Notre-Dame de Paris: The Timbering of the Vaults Is Progressing

July 24, 2021
Source: FSSPX Spirituality

The various obstacles to the progress of the Notre-Dame reconstruction site - unsuitable health protocols, undersized workforce of the public establishment responsible for collecting funds - did not discourage the ardor of the Compagnons du Devoir who should keep the schedule for securing the cathedral vaults.

In the nave of the cathedral, huge scaffolding supports a working floor, some thirty-three meters high. It is in this space that craftsmen bustle about supporting the sexpartite vaults of the building, each resting on six pillars.

This “timbering” of the parts damaged in the April 15, 2019 fire was launched in March 2021: several half-hangers, strictly conforming to the shape of the vaults, and each weighing more than 1.6 tons, have already been installed.

"This is a traditional technique, implemented with modern tools," specifies Philippe Villeneuve, chief architect of historical monuments in charge of Notre-Dame.

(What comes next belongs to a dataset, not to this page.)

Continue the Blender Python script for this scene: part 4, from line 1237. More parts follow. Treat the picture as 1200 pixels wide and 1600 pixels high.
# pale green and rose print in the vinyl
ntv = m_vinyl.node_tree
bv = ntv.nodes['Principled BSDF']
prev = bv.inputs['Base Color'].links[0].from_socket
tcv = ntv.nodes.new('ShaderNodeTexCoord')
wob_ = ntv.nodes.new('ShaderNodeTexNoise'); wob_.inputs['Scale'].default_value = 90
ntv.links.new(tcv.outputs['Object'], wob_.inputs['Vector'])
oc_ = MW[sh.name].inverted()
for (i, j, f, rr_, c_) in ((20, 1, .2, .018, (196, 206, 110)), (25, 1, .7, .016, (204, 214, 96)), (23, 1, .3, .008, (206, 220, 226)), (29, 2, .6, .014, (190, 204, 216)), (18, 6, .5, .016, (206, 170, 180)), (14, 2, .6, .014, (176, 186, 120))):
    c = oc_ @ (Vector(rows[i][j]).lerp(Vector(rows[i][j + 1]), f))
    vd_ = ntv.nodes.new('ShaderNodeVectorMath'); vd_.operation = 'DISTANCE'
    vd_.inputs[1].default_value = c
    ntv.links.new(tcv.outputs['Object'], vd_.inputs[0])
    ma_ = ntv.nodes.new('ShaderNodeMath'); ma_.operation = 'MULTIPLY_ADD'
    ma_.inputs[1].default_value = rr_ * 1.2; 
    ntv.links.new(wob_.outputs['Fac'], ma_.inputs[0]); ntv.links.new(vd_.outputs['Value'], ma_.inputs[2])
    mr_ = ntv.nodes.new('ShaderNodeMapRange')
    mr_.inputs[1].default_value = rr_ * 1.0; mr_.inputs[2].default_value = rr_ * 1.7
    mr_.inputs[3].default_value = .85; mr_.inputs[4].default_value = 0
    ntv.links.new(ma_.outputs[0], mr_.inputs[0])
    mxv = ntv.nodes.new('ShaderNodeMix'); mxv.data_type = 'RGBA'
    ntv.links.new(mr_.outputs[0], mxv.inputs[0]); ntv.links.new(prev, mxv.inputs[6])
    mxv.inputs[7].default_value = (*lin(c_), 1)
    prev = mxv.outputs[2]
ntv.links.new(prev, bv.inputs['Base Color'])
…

It is moreover the same system which will make it possible to resuscitate the vaults which have collapsed: For these, "the hangers were made based on very precise digital readings of the building made before the fire," explains Philippe Villeneuve.

And he recalled that the vaults disappeared at the crossing of the transept due to the fall of the spire. Without the spire, built in the late 1850s, “they would have withstood the fire perfectly. The vaults demonstrated what they were invented for: to prevent cathedrals from collapsing after a structural fire.”

Built of spruce wood in Jarny (Meurthe-et-Moselle), the half-hangers were inserted into the monument through high window openings from which the stained-glass had been previously removed.

A securitization that is “unprecedented in its scope” and which “will be completed as planned this summer,” said General Jean-Louis Georgelin, president of the public establishment responsible for the restoration of Notre-Dame de Paris.

It remains to be seen whether this will be enough to meet the schedule set by the President of the Republic, who intends to reopen the emblematic building of Paris for worship in 2024.